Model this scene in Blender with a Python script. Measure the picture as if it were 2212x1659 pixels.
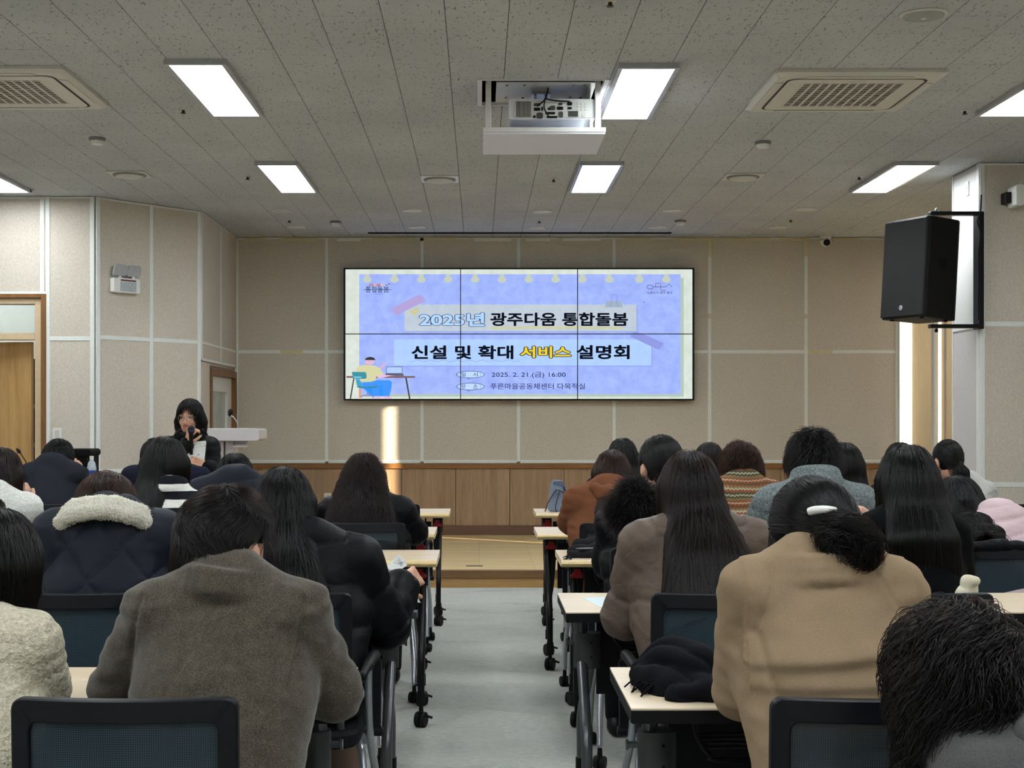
import bpy, bmesh, math, random
import numpy as np
from mathutils import Vector, Matrix, Euler

for _o in list(bpy.data.objects):
    bpy.data.objects.remove(_o, do_unlink=True)
scene = bpy.context.scene
COL = scene.collection
R = math.radians
random.seed(7)
RNG = np.random.default_rng(7)

# ------------------------------------------------------------------ camera, world, sun, exposure
F_PX, VPX, VPY, CAM_Z = 3000.0, 1036.0, 899.0, 1.38
cam_d = bpy.data.cameras.new('camera')
cam_d.sensor_fit = 'HORIZONTAL'
cam_d.sensor_width = 36.0
cam_d.lens = 36.0 * F_PX / 2212.0
cam_d.shift_x = (1106.0 - VPX) / 2212.0
cam_d.shift_y = (VPY - 829.5) / 2212.0
cam_d.clip_start = 0.05
cam_d.clip_end = 200
cam = bpy.data.objects.new('camera', cam_d)
COL.objects.link(cam)
cam.location = (0, 0, CAM_Z)
cam.rotation_euler = (R(90), 0, 0)
scene.camera = cam

world = bpy.data.worlds.new('daylight')
scene.world = world
world.use_nodes = True
_bg = world.node_tree.nodes['Background']
_bg.inputs[0].default_value = (0.75, 0.85, 1.0, 1)
_bg.inputs[1].default_value = 1.2

SUN_DIR = Vector((-5.394, 3.2, -1.505)).normalized()
sun_d = bpy.data.lights.new('sun', 'SUN')
sun_d.energy = 10.0
sun_d.color = (1.0, 0.82, 0.58)
sun_d.angle = R(0.53)
sun = bpy.data.objects.new('sun', sun_d)
COL.objects.link(sun)
sun.location = (30, -12, 10)
sun.rotation_euler = SUN_DIR.to_track_quat('-Z', 'Y').to_euler()

LAMP_POWER = 10.5
vs = scene.view_settings
vs.view_transform = 'Standard'
vs.look = 'None'
vs.exposure = 1.42
vs.gamma = 1.0
vs.use_curve_mapping = False


def at(px, py, Y):
    """photo pixel at depth Y (metres from the camera) -> world point"""
    return Vector(((px - VPX) * Y / F_PX, Y, CAM_Z - (py - VPY) * Y / F_PX))


# ------------------------------------------------------------------ materials
def s2l(c):
    c = c / 255.0
    return c / 12.92 if c <= 0.04045 else ((c + 0.055) / 1.055) ** 2.4


def rgb(r, g, b):
    return (s2l(r), s2l(g), s2l(b), 1.0)


MATS = {}


class NT:
    """small helper around a node tree"""
    def __init__(self, name):
        self.m = bpy.data.materials.new(name)
        self.m.use_nodes = True
        self.t = self.m.node_tree
        self.n = self.t.nodes
        self.b = self.n['Principled BSDF']
        self.out = self.n['Material Output']

    def add(self, kind, **kw):
        nd = self.n.new(kind)
        for k, v in kw.items():
            setattr(nd, k, v)
        return nd

    def link(self, a, b):
        self.t.links.new(a, b)

    def coord(self, kind='Object', scale=(1, 1, 1), rot=(0, 0, 0)):
        if kind == 'World':
            src = self.add('ShaderNodeNewGeometry').outputs['Position']
        else:
            src = self.add('ShaderNodeTexCoord').outputs[kind]
        mp = self.add('ShaderNodeMapping')
        mp.inputs['Scale'].default_value = scale
        mp.inputs['Rotation'].default_value = rot
        self.link(src, mp.inputs['Vector'])
        return mp.outputs['Vector']

    def noise(self, vec, scale, detail=3, rough=0.55, dist=0.0):
        nz = self.add('ShaderNodeTexNoise')
        nz.inputs['Scale'].default_value = scale
        nz.inputs['Detail'].default_value = detail
        nz.inputs['Roughness'].default_value = rough
        nz.inputs['Distortion'].default_value = dist
        self.link(vec, nz.inputs['Vector'])
        return nz.outputs['Fac']

    def ramp(self, fac, stops, interp='LINEAR'):
        r = self.add('ShaderNodeValToRGB')
        r.color_ramp.interpolation = interp
        els = r.color_ramp.elements
        while len(els) < len(stops):
            els.new(0.5)
        for e, (p, c) in zip(els, stops):
            e.position = p
            e.color = c
        self.link(fac, r.inputs['Fac'])
        return r.outputs['Color']

    def mix(self, fac, a, b, mode='MIX'):
        mx = self.add('ShaderNodeMix', data_type='RGBA', blend_type=mode)
        for sock, v in ((mx.inputs[0], fac), (mx.inputs[6], a), (mx.inputs[7], b)):
            if hasattr(v, 'links'):
                self.link(v, sock)
            else:
                sock.default_value = v
        return mx.outputs[2]

    def math(self, op, a, b=None, clamp=False):
        m = self.add('ShaderNodeMath', operation=op, use_clamp=clamp)
        for i, v in enumerate((a, b)):
            if v is None:
                continue
            if hasattr(v, 'links'):
                self.link(v, m.inputs[i])
            else:
                m.inputs[i].default_value = v
        return m.outputs[0]

    def bump(self, h, strength=0.3, dist=0.002):
        bp = self.add('ShaderNodeBump')
        bp.inputs['Strength'].default_value = strength
        bp.inputs['Distance'].default_value = dist
        self.link(h, bp.inputs['Height'])
        self.link(bp.outputs['Normal'], self.b.inputs['Normal'])

    def set(self, color=None, rough=None, metal=None, spec=None, coat=None):
        if color is not None:
            if hasattr(color, 'links'):
                self.link(color, self.b.inputs['Base Color'])
            else:
                self.b.inputs['Base Color'].default_value = color
        if rough is not None:
            self.b.inputs['Roughness'].default_value = rough
        if metal is not None:
            self.b.inputs['Metallic'].default_value = metal
        if spec is not None:
            self.b.inputs['Specular IOR Level'].default_value = spec
        return self.m


def plain(name, col, rough=0.5, metal=0.0, spec=0.5, var=0.06, scale=30, bump=0.0):
    """plain paint / plastic with a touch of procedural variation"""
    if name in MATS:
        return MATS[name]
    t = NT(name)
    v = t.coord('Object')
    nz = t.noise(v, scale, 3)
    a = tuple(max(0, c * (1 - var)) for c in col[:3]) + (1,)
    b = tuple(min(1, c * (1 + var)) for c in col[:3]) + (1,)
    if max(col[:3]) < 0.03 and spec > 0.2:
        spec = 0.22
    t.set(t.ramp(nz, [(0.3, a), (0.7, b)]), rough, metal, spec)
    if bump:
        t.bump(nz, bump, 0.002)
    MATS[name] = t.m
    return t.m


def emit(name, col, strength):
    if name in MATS:
        return MATS[name]
    t = NT(name)
    t.set((0.02, 0.02, 0.02, 1), 0.4)
    t.b.inputs['Emission Color'].default_value = col
    t.b.inputs['Emission Strength'].default_value = strength
    MATS[name] = t.m
    return t.m


def fabric(name, col, scale=250, var=0.25, rough=0.9, bump=0.35, dist=0.002, sheen=0.2, wrinkle=0.0, big=0.10, aniso=(1, 1, 1)):
    if name in MATS:
        return MATS[name]
    t = NT(name)
    v = t.coord('Object', scale=aniso)
    fine = t.noise(v, scale, 2, 0.6)
    bign = t.noise(t.coord('Object'), 6, 3, 0.6)
    a = tuple(c * (1 - var) for c in col[:3]) + (1,)
    b = tuple(min(1, c * (1 + var)) for c in col[:3]) + (1,)
    c1 = t.ramp(fine, [(0.3, a), (0.7, b)])
    c2 = t.ramp(bign, [(0.3, (1 - big,) * 3 + (1,)), (0.7, (1 + big,) * 3 + (1,))])
    t.set(t.mix(1.0, c1, c2, 'MULTIPLY'), rough, 0, 0.12)
    t.b.inputs['Sheen Weight'].default_value = sheen * 0.5
    t.b.inputs['Sheen Tint'].default_value = col
    h = fine
    if wrinkle:
        w = t.noise(t.coord('Object', scale=(1, 1, 1.6)), 9, 2, 0.5, 1.2)
        h = t.math('ADD', t.math('MULTIPLY', fine, 0.10), t.math('MULTIPLY', w, wrinkle))
        t.bump(h, 0.6, 0.012)
    else:
        t.bump(h, bump, dist)
    MATS[name] = t.m
    return t.m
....
Show every line that contains the word "scene".

Model this scene in Blender with a Python script. Measure the picture as if it were 2212x1659 pixels.
scene = bpy.context.scene
COL = scene.collection
scene.camera = cam
scene.world = world
vs = scene.view_settings